Alex goes downstairs to find the droogs waiting for him. They are cross and sarcastic, and before long a confrontation occurs. Georgie leads the charge, accusing Alex of thinking childishly and acting despotically. They let Alex know that a new, more democratic arrangement is in place. Georgie announces that he has concocted a “mansize” plan for the night. Reluctant to provoke them in this tight spot, Alex plays along, but as they leave the building, Alex hears a bit of Beethoven’s Violin Concerto and, inspired, draws his razor on Georgie. Georgie responds with his knife, and the two boys swipe at each other until Alex slashes Georgie’s hand. Dim comes at Alex next, with his chain. Alex isn’t fast enough to completely avoid being hurt, but he soon overcomes Dim by cutting his wrist badly. Alex then invites Pete to the fray, but Pete declines, afraid for Dim. Now triumphant, Alex uses his own handkerchief to bind Dim’s wound, and brings them all to the Duke in the hope of reconciliation. Having given all his money to his father, Alex can’t buy the boys drinks, though as a peace offering he agrees to Georgie’s plans for robbing an old house called the Manse. Georgie has heard from Will the English, an older and prominent thug, that the Manse is filled with gold and silver and other valuables.

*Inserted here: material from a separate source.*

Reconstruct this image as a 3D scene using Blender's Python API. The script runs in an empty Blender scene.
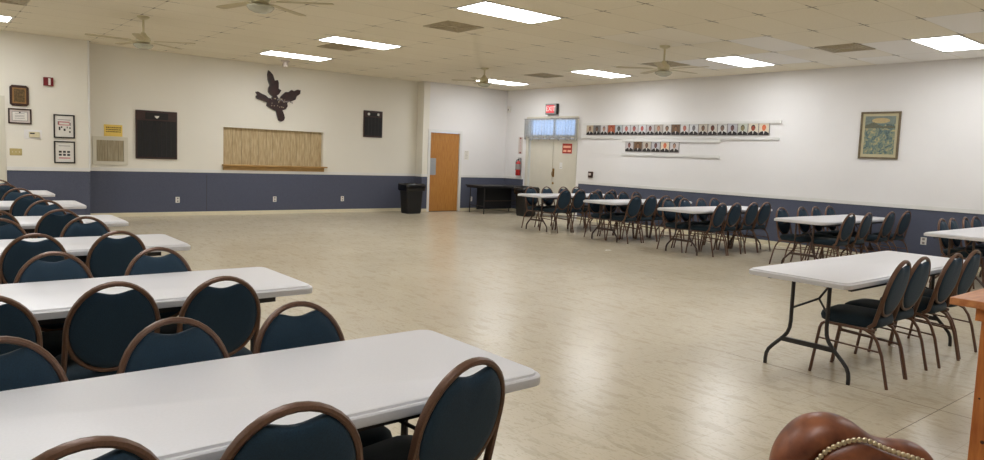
import bpy, bmesh, math, random
from mathutils import Vector, Matrix
from mathutils.geometry import tessellate_polygon
random.seed(4)
sc = bpy.context.scene
C = bpy.context.collection
PI = math.pi
ZC = 3.306          # ceiling
BW, B2, JW, RW = 15.60, 15.30, 15.20, 12.65   # back wall, door section, left section, right wall

# ------------------------------------------------------------------ materials
def lin(c):
    return tuple((v/12.92 if v <= .04045 else ((v+.055)/1.055)**2.4) for v in [x/255 for x in c]) + (1,)
def mat(name, col, rough=.6, metal=0, noise=0, scale=20, bump=0, spec=None, coat=0, stretch=None, col2=None, detail=4, coatr=.1):
    m = bpy.data.materials.new(name); m.use_nodes = True
    nt = m.node_tree; b = nt.nodes['Principled BSDF']
    b.inputs['Base Color'].default_value = lin(col)
    b.inputs['Roughness'].default_value = rough
    b.inputs['Metallic'].default_value = metal
    if spec is not None: b.inputs['Specular IOR Level'].default_value = spec
    if coat: b.inputs['Coat Weight'].default_value = coat; b.inputs['Coat Roughness'].default_value = coatr
    if noise or bump:
        tc = nt.nodes.new('ShaderNodeTexCoord'); mp = nt.nodes.new('ShaderNodeMapping')
        nt.links.new(tc.outputs['Object'], mp.inputs[0])
        if stretch: mp.inputs['Scale'].default_value = stretch
        n = nt.nodes.new('ShaderNodeTexNoise'); n.inputs['Scale'].default_value = scale; n.inputs['Detail'].default_value = detail
        nt.links.new(mp.outputs[0], n.inputs[0])
        if noise:
            r = nt.nodes.new('ShaderNodeValToRGB'); e = r.color_ramp.elements
            c = lin(col); c2 = lin(col2) if col2 else tuple(x*(1-noise) for x in c[:3])+(1,)
            e[0].position = .3; e[1].position = .7
            e[0].color = c2; e[1].color = c if col2 else tuple(min(1, x*(1+noise)) for x in c[:3])+(1,)
            nt.links.new(n.outputs['Fac'], r.inputs[0]); nt.links.new(r.outputs[0], b.inputs['Base Color'])
        if bump:
            bp = nt.nodes.new('ShaderNodeBump'); bp.inputs['Strength'].default_value = bump; bp.inputs['Distance'].default_value = .002
            nt.links.new(n.outputs['Fac'], bp.inputs['Height']); nt.links.new(bp.outputs[0], b.inputs['Normal'])
    return m
def emis(name, col, s):
    m = bpy.data.materials.new(name); m.use_nodes = True
    b = m.node_tree.nodes['Principled BSDF']
    b.inputs['Base Color'].default_value = lin(col)
    b.inputs['Emission Color'].default_value = lin(col); b.inputs['Emission Strength'].default_value = s
    return m
M = {}
M['wall'] = mat('wall paint', (233,228,216), .75, noise=.012, scale=1.5, bump=.15)
M['wall_white'] = mat('cool-lit wall paint', (234,231,229), .75, noise=.012, scale=1.5, bump=.15)  # cooler light of the right side is put into this paint
M['wains'] = mat('navy carpet wainscot', (84,88,105), .95, noise=.14, scale=90, bump=.8)
M['trim'] = mat('white trim', (226,224,220), .5, noise=.02, scale=6)
M['base'] = mat('cream baseboard', (226,216,188), .5, noise=.03, scale=6)
M['door_oak'] = mat('oak door veneer', (192,136,70), .35, noise=.2, scale=9, stretch=(6,6,.5), col2=(170,112,50))
M['door_cream'] = mat('cream painted door', (214,208,192), .45, noise=.02, scale=5)
M['gap'] = mat('dark gap', (50,45,38), .8, noise=.1)
M['steel'] = mat('brushed steel', (165,165,165), .4, .85, noise=.05, scale=30)
M['plate'] = mat('grey push plate', (160,162,166), .45, .2, noise=.04, scale=20)
M['brass'] = mat('brass', (150,120,70), .35, .9, noise=.06)
M['frame'] = mat('copper brown chair frame', (100,72,56), .38, .3, noise=.14, scale=160, bump=.2)
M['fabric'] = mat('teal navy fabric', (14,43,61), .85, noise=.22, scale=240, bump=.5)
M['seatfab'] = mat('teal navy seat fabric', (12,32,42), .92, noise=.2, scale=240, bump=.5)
for k in ('fabric', 'seatfab'):
    b = M[k].node_tree.nodes['Principled BSDF']
    b.inputs['Sheen Weight'].default_value = .05; b.inputs['Sheen Roughness'].default_value = .5
M['rubber'] = mat('dark rubber', (40,34,30), .7, noise=.05)
M['plastic'] = mat('white granite plastic', (214,212,214), .42, noise=.02, scale=120, bump=.15)
M['tleg'] = mat('charcoal table leg', (52,50,50), .4, .4, noise=.08, scale=60)
M['tlegb'] = mat('brown table leg', (78,62,54), .4, .4, noise=.08, scale=60)
M['black'] = mat('black plastic', (12,12,14), .5, noise=.1, scale=12)
M['bag'] = mat('black bin liner', (9,9,11), .22, noise=.2, scale=14, bump=.8)
M['blackwood'] = mat('black laminate', (20,21,26), .7, noise=.08)
M['plaque'] = mat('dark walnut plaque', (56,32,28), .5, noise=.2, scale=12, stretch=(1,1,6))
M['plaqueblk'] = mat('black name plates', (16,13,14), .6, noise=.2, scale=40)
M['plaqueline'] = mat('dim brass divider', (44,38,36), .5, noise=.1)
M['white'] = mat('white paper', (226,222,214), .7, noise=.02)
M['burl'] = mat('polished burl', (44,18,18), .35, noise=.4, scale=12, bump=.5, coat=.2)
M['plank'] = mat('whitewashed plank', (204,184,146), .7, noise=.15, scale=7, stretch=(5,5,.6), col2=(166,142,102))
M['hatchwood'] = mat('grey wood grain', (176,164,138), .65, noise=.15, scale=8, stretch=(6,6,.6), col2=(146,132,104))
M['plankd'] = mat('plank groove', (104,86,60), .8, noise=.1)
M['sill'] = mat('honey pine sill', (198,160,98), .45, noise=.15, scale=8, stretch=(.6,6,6), col2=(160,120,64))
M['yellow'] = mat('yellow sign card', (236,204,104), .6, noise=.03)
M['ink'] = mat('brown ink', (120,88,34), .7, noise=.05)
M['blackink'] = mat('black ink', (46,42,42), .7, noise=.05)
M['greyink'] = mat('grey ink', (140,132,130), .7, noise=.05)
M['pinkink'] = mat('pink print', (196,120,124), .7, noise=.1)
M['frameblk'] = mat('black picture frame', (30,24,22), .35, noise=.1)
M['framebr'] = mat('dark brown picture frame', (58,34,26), .35, noise=.2)
M['mount'] = mat('pinkish mount card', (206,194,186), .7, noise=.02)
M['bronze'] = mat('engraved bronze plate', (104,84,54), .4, .4, noise=.5, scale=30)
M['gold'] = mat('dull gold edging', (150,112,66), .4, .3, noise=.1)
M['ivory'] = mat('ivory plastic', (214,204,170), .5, noise=.02)
M['switchbrass'] = mat('tan switch plate', (190,172,118), .45, .1, noise=.05)
M['red'] = mat('red enamel', (170,28,26), .35, noise=.06)
M['darkred'] = mat('dark red plastic', (122,24,32), .4, noise=.06)
M['signred'] = mat('sign red', (170,42,26), .5, noise=.1)
M['signpeach'] = mat('sign lettering', (240,180,150), .6, noise=.04)
M['vent'] = mat('vent louvre', (186,174,148), .6, .1, noise=.12, scale=40)
M['fan'] = mat('cream fan enamel', (206,196,160), .4, noise=.04)
M['blade'] = mat('beige fan blade', (192,178,142), .5, noise=.08, scale=12)
M['glass_shade'] = mat('frosted shade glass', (224,224,204), .2, noise=.05)
M['glass_shade'].node_tree.nodes['Principled BSDF'].inputs['Transmission Weight'].default_value = .4
M['fixture'] = mat('white fixture frame', (222,220,212), .5, noise=.02)
M['light'] = emis('fluorescent diffuser', (246,249,252), 12)
M['exitglow'] = emis('exit sign glow', (205,70,78), .35)
M['exitlet'] = emis('exit sign letters', (250,190,185), .6)
M['pine'] = mat('knotty pine', (214,146,92), .45, noise=.2, scale=7, stretch=(.7,5,5), col2=(182,110,62), coat=.1)
M['pinev'] = mat('knotty pine upright', (204,128,62), .45, noise=.2, scale=7, stretch=(5,5,.7), col2=(170,92,40), coat=.1)
M['knot'] = mat('pine knot', (70,34,16), .5, noise=.2)
M['leather'] = mat('worn brown leather', (146,86,54), .42, noise=.35, scale=14, bump=.35, col2=(82,38,24), detail=7)
M['nail'] = mat('antique brass nailhead', (206,190,160), .3, .8, noise=.1)
M['seam'] = mat('floor joint', (84,72,54), .8, noise=.1)
M['darkwood'] = mat('dark wood leg', (50,30,20), .4, noise=.2)

def new_nodes(name):
    m = bpy.data.materials.new(name); m.use_nodes = True
    return m, m.node_tree, m.node_tree.nodes['Principled BSDF']
def mth(nt, op, a, b=None, c=None):
    n = nt.nodes.new('ShaderNodeMath'); n.operation = op
    for i, v in enumerate((a, b, c)):
        if v is None: continue
        if isinstance(v, (int, float)): n.inputs[i].default_value = v
        else: nt.links.new(v, n.inputs[i])
    return n.outputs[0]
def mixc(nt, fac, a, b):
    n = nt.nodes.new('ShaderNodeMix'); n.data_type = 'RGBA'
    for s, v in ((n.inputs['Factor'], fac), (n.inputs['A'], a), (n.inputs['B'], b)):
        if isinstance(v, (int, float)): s.default_value = v
        elif isinstance(v, tuple): s.default_value = v
        else: nt.links.new(v, s)
    return n.outputs['Result']
def xyz(nt):
    tc = nt.nodes.new('ShaderNodeTexCoord'); s = nt.nodes.new('ShaderNodeSeparateXYZ')
    nt.links.new(tc.outputs['Object'], s.inputs[0]); return tc, s.outputs[0], s.outputs[1], s.outputs[2]
def edge(nt, t):     # distance (0..0.5) to the nearest integer
    f = mth(nt, 'FRACT', t); return mth(nt, 'MINIMUM', f, mth(nt, 'SUBTRACT', 1.0, f))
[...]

If the last chapter explored the duality of goodness vs. evil, Chapter 5 explores the opposing forces of intuition and intellect. Alex decides to attack George when he catches a bit of Beethoven pouring out of a passing car. At that point, he says: “I viddied [saw] that thinking is for the gloopy [stupid] ones and that the oomny [smart] ones use like inspiration and what Bog [God] sends.” Alex’s implication that only stupid people rely on intellect may, at first, seem like a paradoxical conclusion. However, Deltoid and his colleagues have spent years studying and analyzing teen violence, to no avail. Given their academic and scientific worldview, they can’t comprehend the ways in which non-intellectual impulses, like desire and pleasure, can affect human behavior. Just as Alex’s commitment to violence serves to resist the oppressive force of the State, his commitment to intuition and instinct mocks the State’s dedication to rational, logical thought. In Alex’s eyes, intuition becomes the smart choice because it affirms the individual free will. Alex claims that he received his inspiration from God, which echoes his earlier claim that criminal behavior—because it affirms the validity of free will—affirms the power of God. The debate over intuition vs. intellect continues throughout the book, becoming especially significant when the State uses Alex’s intuitive urges against him in order to prevent him from committing violence.

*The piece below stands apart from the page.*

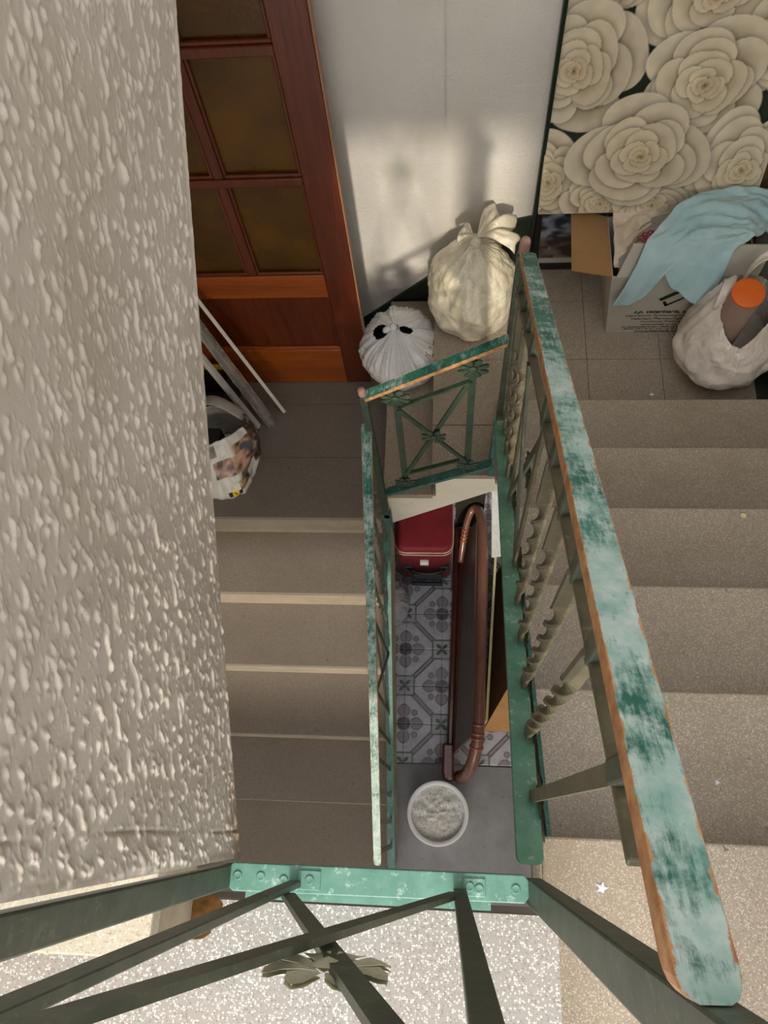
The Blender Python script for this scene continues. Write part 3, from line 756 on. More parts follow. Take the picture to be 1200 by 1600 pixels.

In this chapter, Alex notices that he’s picked up one of Deltoid’s verbal tics: a tendency to add a “yes?” to the end of each of his sentences. With this minor transference, as well as with the widespread use of nadsat, A Clockwork Orange depicts language as something strangely contagious. In Part Two, Dr. Branom describes nadsat as a kind of “subliminal penetration,” and argues that speaking in nadsat conditions one’s perceptions in a particular way and shapes one’s thinking process. Alex may not be aware of it, but by narrating his account in nadsat, he shapes our perceptions as readers. Initially, the foreignness of Alex’s vocabulary insulates us from the violence he commits, since we end up spending most of our time puzzling through the language rather than critically interrogating Alex’s actions. Nadsat, then, also insulates Alex from our immediate condemnation. As the book goes on, and we grow accustomed to the strange rhythms and vocabulary of nadsat, we feel gratification at our increasing comprehension. The danger here lies in the potential confusion of that gratification with an implicit sanction of Alex’s violent, reprehensible actions. Through his linguistic choices, Alex wields considerable influence over the readers’ reactions, a fact Burgess subtly suggests by giving him a name that evokes the word “lexis,” Greek for “word or phrase.”
In this chapter, Alex casually compares himself to Jesus Christ. He says, “Mum gave me a tired little smeck, to thee fruit of my womb my only son, sort of.” Referring to himself as the fruit of his mother’s womb, Alex makes a direct allusion to the Hail Mary prayer. In the Christian tradition, Jesus Christ is believed to have died in order to atone for the sins of others. Though Alex’s fate won’t be nearly as dire—a fact he suggests by the offhanded “sort of” he tacks to the end of the allusion—he will, in fact, suffer a terrible fate for the redemption of others like him. The Christ reference not only serves as an important instance of foreshadowing, but also serves as a structural motif for the entire novella. Just as Jesus dies, is buried, and is resurrected on the third day, the novel’s three-part structure charts Alex’s fall, his interment in prison, and finally, the return to his former self.